New Jersey Supreme Court: State Not Liable under Spill Act for Pre-1977 Discharges

March 29, 2017 | No Comments
Posted by Melissa A. Clarke

New Jersey’s Supreme Court ruled this week that the State cannot be held liable for pollution discharges that occurred prior to the adoption of the New Jersey Spill Compensation and Control Act (Spill Act).

The case involves a Superfund Site in Laurence Harbor.  The State had granted approval in the 1960s for construction of a seawall and beach restoration, partially on State land, using metal slag.  In 2007, contamination was discovered along the seawall, and ultimately the U.S. Environmental Protection Agency (USEPA) identified the Laurence Harbor site as a Superfund Site.  USEPA demanded NL Industries, the company which had provided the slag, clean up the site.  NL subsequently filed a contribution claim in state court seeking New Jersey’s share of cleanup costs.  The trial court decided in favor of NL, since the State is included in the Spill Act’s definition of a “person” subject to the Act, and the appellate court agreed.
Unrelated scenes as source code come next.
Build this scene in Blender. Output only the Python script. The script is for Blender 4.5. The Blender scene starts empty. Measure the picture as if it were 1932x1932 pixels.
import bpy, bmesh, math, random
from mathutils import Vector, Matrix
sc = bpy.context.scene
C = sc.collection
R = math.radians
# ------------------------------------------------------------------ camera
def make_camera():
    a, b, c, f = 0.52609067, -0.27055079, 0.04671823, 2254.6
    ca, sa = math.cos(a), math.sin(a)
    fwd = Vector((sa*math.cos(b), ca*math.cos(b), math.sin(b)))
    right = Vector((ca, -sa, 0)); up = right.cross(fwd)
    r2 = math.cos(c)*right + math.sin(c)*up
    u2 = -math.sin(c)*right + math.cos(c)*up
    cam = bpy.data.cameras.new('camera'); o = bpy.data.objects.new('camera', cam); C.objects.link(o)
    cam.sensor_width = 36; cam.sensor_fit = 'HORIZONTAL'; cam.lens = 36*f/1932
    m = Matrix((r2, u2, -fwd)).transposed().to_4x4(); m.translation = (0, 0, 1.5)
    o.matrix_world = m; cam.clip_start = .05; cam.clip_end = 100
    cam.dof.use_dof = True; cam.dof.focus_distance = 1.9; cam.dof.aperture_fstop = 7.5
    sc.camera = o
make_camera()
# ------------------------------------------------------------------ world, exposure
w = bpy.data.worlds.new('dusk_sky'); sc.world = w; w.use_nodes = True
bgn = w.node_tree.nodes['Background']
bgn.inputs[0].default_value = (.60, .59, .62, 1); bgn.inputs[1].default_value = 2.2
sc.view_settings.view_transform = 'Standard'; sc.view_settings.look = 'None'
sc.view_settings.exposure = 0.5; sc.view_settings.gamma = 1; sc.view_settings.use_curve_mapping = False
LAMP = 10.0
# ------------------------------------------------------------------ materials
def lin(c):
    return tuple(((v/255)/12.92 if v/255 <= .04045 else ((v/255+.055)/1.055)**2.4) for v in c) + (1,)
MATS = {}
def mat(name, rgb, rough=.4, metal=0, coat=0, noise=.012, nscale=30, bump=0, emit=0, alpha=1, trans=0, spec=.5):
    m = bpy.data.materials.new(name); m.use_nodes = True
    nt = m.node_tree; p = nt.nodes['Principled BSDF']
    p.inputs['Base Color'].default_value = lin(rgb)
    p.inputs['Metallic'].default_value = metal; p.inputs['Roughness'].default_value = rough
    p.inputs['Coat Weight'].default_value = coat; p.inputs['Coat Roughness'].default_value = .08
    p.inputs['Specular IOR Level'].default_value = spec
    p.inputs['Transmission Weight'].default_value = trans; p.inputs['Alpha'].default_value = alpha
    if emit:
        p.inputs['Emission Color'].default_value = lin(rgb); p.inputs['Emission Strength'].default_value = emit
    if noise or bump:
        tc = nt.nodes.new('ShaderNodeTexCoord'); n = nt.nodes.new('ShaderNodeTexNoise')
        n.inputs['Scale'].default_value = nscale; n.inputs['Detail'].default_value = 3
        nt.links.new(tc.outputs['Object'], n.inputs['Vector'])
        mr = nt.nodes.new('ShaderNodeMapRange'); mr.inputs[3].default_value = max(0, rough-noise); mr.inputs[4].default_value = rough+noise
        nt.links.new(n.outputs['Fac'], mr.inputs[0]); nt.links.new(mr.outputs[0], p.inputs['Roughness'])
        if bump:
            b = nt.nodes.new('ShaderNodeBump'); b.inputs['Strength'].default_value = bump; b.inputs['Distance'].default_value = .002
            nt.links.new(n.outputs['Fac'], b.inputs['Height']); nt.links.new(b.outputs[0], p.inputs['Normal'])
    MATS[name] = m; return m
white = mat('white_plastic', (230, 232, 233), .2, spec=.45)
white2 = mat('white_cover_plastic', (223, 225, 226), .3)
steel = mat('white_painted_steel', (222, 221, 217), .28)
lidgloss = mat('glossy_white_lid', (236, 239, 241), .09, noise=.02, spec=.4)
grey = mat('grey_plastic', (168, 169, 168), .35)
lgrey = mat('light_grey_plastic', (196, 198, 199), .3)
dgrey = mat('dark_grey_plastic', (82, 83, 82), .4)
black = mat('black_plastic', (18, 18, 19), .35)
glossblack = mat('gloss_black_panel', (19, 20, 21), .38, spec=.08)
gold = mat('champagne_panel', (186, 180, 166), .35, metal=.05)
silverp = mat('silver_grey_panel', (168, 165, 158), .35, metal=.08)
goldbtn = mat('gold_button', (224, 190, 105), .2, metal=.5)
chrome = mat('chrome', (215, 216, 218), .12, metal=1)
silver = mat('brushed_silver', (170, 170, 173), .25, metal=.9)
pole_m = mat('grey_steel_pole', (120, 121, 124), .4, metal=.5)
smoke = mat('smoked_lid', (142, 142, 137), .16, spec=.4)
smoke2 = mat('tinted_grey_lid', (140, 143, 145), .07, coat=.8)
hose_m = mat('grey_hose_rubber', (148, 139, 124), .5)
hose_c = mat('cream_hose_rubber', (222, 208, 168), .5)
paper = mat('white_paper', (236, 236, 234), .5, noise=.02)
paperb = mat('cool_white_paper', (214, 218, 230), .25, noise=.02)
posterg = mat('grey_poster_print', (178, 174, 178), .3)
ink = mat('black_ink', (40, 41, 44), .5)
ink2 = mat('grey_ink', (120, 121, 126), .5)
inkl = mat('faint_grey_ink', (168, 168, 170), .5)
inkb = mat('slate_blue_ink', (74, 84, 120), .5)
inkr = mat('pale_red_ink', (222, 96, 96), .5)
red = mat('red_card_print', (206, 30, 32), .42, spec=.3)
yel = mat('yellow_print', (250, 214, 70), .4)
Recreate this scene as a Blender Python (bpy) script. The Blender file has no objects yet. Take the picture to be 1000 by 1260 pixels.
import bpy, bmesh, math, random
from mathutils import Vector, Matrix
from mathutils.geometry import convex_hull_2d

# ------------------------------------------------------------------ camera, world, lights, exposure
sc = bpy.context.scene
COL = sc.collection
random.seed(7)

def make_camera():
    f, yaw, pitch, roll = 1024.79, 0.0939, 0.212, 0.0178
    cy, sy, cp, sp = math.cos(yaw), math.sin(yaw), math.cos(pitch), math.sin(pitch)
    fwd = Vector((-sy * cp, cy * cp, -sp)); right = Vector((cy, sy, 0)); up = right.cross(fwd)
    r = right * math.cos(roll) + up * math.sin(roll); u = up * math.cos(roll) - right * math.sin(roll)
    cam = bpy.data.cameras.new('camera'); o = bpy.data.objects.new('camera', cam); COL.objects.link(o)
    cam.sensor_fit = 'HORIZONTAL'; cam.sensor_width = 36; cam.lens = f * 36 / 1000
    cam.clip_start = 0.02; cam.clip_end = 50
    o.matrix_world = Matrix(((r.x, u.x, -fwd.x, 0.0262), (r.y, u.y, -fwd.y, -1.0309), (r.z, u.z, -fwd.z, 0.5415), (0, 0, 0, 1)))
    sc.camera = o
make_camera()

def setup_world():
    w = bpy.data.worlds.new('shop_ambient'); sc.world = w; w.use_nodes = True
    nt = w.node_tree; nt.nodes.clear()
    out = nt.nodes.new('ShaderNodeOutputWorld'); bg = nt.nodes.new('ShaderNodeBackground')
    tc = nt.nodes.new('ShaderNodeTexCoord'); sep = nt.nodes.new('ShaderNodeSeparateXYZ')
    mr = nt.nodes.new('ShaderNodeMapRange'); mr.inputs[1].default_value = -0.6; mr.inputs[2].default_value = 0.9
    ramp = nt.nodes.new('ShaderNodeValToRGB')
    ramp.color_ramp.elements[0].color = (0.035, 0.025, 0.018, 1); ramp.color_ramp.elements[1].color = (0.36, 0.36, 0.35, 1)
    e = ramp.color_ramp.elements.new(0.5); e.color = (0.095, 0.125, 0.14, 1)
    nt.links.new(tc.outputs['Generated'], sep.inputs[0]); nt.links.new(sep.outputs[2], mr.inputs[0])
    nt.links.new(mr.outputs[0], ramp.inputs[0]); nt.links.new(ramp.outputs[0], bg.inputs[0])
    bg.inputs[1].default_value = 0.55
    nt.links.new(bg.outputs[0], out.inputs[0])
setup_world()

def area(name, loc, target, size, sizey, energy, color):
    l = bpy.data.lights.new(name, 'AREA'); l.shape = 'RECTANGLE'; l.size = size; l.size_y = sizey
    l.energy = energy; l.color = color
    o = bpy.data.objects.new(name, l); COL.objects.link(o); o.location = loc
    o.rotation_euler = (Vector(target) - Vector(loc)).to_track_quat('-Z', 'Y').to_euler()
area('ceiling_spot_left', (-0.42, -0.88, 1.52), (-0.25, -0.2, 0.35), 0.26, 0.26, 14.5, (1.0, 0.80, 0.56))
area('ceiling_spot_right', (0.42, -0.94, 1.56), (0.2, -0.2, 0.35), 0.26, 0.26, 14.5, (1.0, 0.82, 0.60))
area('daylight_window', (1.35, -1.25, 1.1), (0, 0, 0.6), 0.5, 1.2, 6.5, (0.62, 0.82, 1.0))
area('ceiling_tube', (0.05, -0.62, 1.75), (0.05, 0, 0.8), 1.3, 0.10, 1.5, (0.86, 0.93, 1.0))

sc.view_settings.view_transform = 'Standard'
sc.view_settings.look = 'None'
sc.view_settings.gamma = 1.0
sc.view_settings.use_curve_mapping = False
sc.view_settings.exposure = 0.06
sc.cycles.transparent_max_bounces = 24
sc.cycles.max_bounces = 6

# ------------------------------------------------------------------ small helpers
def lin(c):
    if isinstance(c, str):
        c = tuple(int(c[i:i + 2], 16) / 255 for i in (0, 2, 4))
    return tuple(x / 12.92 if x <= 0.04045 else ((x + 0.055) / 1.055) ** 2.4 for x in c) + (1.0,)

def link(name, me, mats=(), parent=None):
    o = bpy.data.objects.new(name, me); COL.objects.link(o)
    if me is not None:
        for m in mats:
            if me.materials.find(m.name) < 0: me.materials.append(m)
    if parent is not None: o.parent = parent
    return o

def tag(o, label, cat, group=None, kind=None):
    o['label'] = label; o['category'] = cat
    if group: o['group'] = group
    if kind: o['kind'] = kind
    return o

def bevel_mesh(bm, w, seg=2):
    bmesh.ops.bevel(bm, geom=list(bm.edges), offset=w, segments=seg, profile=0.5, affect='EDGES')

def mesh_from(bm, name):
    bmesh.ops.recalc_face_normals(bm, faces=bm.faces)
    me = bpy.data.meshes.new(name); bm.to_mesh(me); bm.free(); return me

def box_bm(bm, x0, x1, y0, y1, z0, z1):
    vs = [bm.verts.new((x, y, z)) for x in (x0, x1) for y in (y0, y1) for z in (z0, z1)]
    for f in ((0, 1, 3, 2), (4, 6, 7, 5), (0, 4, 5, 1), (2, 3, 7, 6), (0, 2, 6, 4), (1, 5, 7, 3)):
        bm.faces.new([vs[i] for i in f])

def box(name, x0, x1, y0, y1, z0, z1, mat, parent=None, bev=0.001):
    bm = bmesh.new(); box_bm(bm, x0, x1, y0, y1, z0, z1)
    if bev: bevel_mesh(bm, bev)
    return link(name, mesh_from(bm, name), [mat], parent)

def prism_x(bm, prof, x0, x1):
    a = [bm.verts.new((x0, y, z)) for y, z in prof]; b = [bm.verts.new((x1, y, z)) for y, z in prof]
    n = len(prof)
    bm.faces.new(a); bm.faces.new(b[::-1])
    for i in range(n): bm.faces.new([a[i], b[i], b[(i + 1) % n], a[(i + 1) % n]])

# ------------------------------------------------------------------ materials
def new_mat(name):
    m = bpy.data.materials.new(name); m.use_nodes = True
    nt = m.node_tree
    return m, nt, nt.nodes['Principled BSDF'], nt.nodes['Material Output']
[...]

In its decision, the Supreme Court concluded that “the Spill Act contains no clear expression of a legislative intent to waive the State’s sovereign immunity retroactively to cover periods of State activity prior to the Spill Act’s enactment.”  Thus, barring any future amendment to the Spill Act to address this issue, the State of New Jersey may face liability only for discharges occurring after the Spill Act’s 1977 effective date.